## Written problem
State the number of lines in the material below that have "picture" in them, without any other text.

Source records:
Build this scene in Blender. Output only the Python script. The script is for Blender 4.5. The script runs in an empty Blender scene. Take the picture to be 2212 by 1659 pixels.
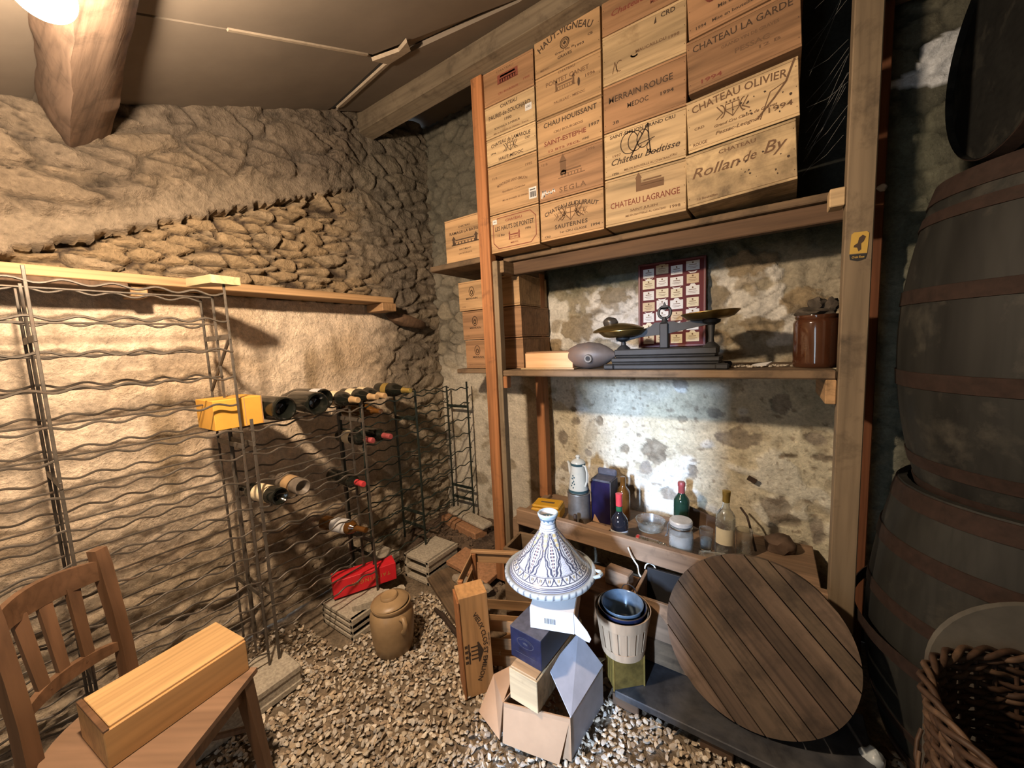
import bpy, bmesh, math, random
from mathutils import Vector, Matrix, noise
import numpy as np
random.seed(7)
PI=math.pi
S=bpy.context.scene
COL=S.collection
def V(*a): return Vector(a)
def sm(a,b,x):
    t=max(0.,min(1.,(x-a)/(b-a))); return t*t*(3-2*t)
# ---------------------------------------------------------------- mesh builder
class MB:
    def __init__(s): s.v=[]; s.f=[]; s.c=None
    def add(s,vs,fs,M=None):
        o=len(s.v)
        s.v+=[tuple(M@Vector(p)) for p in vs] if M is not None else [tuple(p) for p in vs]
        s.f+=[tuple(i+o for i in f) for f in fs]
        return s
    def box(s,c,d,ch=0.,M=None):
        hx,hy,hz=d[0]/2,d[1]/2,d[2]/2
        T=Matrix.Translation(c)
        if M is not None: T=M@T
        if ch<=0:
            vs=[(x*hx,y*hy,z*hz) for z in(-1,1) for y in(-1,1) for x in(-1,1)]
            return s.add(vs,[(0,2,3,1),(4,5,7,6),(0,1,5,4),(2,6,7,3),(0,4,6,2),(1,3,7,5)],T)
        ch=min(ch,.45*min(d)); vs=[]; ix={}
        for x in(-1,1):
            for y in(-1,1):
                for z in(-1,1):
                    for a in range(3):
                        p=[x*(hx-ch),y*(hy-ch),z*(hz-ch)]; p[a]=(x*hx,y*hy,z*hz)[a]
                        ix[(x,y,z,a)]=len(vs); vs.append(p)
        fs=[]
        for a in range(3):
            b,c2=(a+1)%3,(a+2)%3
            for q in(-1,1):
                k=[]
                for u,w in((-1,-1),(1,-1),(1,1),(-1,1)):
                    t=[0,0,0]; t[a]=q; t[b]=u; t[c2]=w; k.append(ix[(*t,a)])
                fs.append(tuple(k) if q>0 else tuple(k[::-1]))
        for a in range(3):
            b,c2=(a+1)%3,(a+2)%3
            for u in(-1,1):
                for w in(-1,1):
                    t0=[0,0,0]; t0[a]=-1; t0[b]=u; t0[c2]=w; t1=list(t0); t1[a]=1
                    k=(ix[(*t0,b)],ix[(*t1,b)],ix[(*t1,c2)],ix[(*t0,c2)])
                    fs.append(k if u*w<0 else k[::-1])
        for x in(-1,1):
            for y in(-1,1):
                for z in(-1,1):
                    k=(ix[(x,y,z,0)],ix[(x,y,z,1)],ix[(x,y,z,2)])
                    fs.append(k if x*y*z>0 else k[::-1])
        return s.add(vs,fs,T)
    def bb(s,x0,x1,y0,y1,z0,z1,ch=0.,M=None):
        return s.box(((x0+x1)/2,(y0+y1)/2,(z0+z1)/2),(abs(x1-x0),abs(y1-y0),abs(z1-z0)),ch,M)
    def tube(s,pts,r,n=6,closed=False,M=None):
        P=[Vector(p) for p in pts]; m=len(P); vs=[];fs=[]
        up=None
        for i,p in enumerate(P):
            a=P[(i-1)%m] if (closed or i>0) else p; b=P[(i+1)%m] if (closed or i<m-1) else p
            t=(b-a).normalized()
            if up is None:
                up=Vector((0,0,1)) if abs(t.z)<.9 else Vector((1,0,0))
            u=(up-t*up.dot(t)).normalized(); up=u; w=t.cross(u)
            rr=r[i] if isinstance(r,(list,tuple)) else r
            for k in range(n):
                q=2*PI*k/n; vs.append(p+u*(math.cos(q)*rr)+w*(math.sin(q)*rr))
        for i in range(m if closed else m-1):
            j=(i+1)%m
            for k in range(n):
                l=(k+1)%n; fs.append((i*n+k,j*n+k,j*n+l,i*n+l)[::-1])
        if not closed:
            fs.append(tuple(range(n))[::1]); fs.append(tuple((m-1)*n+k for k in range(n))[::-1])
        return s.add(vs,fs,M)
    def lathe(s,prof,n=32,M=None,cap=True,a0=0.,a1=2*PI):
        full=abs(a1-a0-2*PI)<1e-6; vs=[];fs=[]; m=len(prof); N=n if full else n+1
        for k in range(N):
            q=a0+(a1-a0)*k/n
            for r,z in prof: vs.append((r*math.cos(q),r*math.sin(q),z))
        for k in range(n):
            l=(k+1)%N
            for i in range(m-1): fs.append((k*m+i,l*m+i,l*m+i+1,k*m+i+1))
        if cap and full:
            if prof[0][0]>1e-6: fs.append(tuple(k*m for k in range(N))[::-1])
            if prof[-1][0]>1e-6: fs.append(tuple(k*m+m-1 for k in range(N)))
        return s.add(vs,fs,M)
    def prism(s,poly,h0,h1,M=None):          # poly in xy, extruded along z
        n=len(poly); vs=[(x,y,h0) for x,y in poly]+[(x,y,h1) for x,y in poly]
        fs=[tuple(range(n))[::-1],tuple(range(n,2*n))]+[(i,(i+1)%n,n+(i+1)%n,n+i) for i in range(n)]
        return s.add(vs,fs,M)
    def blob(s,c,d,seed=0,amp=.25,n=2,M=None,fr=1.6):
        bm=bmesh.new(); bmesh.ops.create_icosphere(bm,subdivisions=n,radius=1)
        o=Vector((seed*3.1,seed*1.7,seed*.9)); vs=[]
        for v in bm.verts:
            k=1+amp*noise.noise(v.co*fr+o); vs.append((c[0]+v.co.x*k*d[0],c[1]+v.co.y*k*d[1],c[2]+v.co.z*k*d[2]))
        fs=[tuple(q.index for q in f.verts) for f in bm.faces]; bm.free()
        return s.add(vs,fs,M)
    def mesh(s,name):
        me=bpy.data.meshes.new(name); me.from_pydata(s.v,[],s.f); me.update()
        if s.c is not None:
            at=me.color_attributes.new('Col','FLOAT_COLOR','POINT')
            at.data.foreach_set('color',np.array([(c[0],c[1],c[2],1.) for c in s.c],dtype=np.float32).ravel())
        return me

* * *

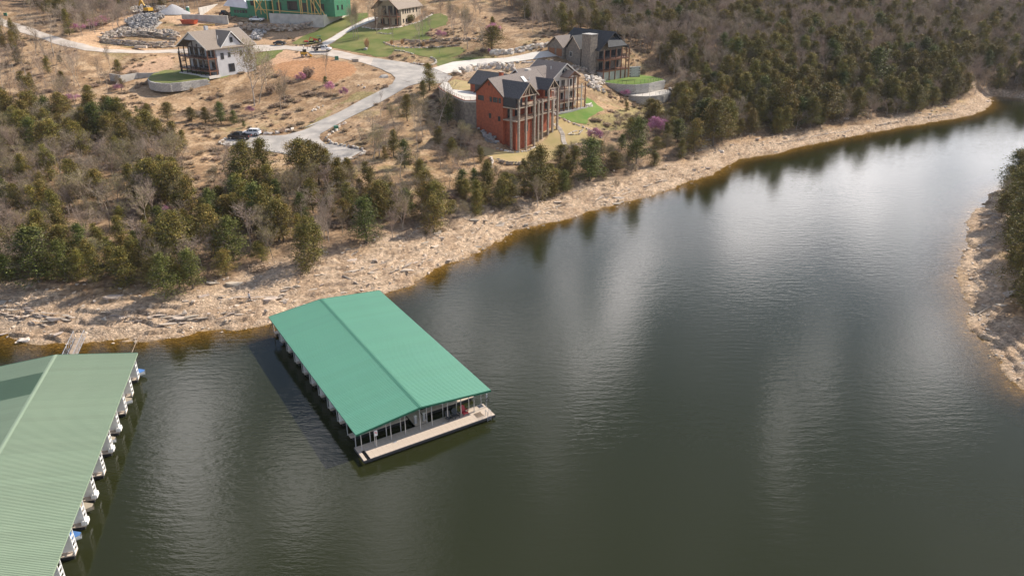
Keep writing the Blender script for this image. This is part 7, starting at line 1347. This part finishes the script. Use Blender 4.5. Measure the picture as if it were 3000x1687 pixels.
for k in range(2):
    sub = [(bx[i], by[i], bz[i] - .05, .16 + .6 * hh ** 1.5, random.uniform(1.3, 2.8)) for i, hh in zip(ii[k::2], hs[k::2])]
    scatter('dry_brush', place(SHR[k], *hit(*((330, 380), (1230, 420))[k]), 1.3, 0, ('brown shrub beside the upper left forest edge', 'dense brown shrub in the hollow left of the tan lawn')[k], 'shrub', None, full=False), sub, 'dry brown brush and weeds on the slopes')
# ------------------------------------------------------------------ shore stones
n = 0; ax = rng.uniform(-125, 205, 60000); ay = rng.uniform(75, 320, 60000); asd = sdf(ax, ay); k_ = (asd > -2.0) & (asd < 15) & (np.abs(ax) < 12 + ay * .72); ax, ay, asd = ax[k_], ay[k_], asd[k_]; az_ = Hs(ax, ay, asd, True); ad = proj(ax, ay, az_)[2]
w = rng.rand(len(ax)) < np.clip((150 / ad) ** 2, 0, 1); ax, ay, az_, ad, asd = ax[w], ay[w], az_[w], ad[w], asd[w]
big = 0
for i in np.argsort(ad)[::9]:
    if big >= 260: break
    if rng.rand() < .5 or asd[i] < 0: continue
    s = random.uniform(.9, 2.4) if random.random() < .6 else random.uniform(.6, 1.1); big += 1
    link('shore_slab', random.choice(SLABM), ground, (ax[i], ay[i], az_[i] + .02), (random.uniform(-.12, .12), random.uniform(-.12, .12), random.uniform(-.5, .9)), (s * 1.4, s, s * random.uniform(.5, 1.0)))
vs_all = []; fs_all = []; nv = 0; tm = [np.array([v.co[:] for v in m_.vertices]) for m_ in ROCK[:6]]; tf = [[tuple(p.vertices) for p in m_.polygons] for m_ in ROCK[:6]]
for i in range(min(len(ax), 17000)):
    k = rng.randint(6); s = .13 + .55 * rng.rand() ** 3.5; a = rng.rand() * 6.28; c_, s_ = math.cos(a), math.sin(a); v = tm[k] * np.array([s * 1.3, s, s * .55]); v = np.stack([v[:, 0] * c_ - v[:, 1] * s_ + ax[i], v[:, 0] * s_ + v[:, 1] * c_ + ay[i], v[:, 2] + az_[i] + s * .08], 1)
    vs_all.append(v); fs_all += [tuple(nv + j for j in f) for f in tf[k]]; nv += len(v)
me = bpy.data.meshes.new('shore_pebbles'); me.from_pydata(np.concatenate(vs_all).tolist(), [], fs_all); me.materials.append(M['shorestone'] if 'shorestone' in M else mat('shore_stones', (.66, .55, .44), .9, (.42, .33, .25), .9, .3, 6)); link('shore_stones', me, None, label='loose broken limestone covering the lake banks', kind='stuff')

## Solution to the problem
2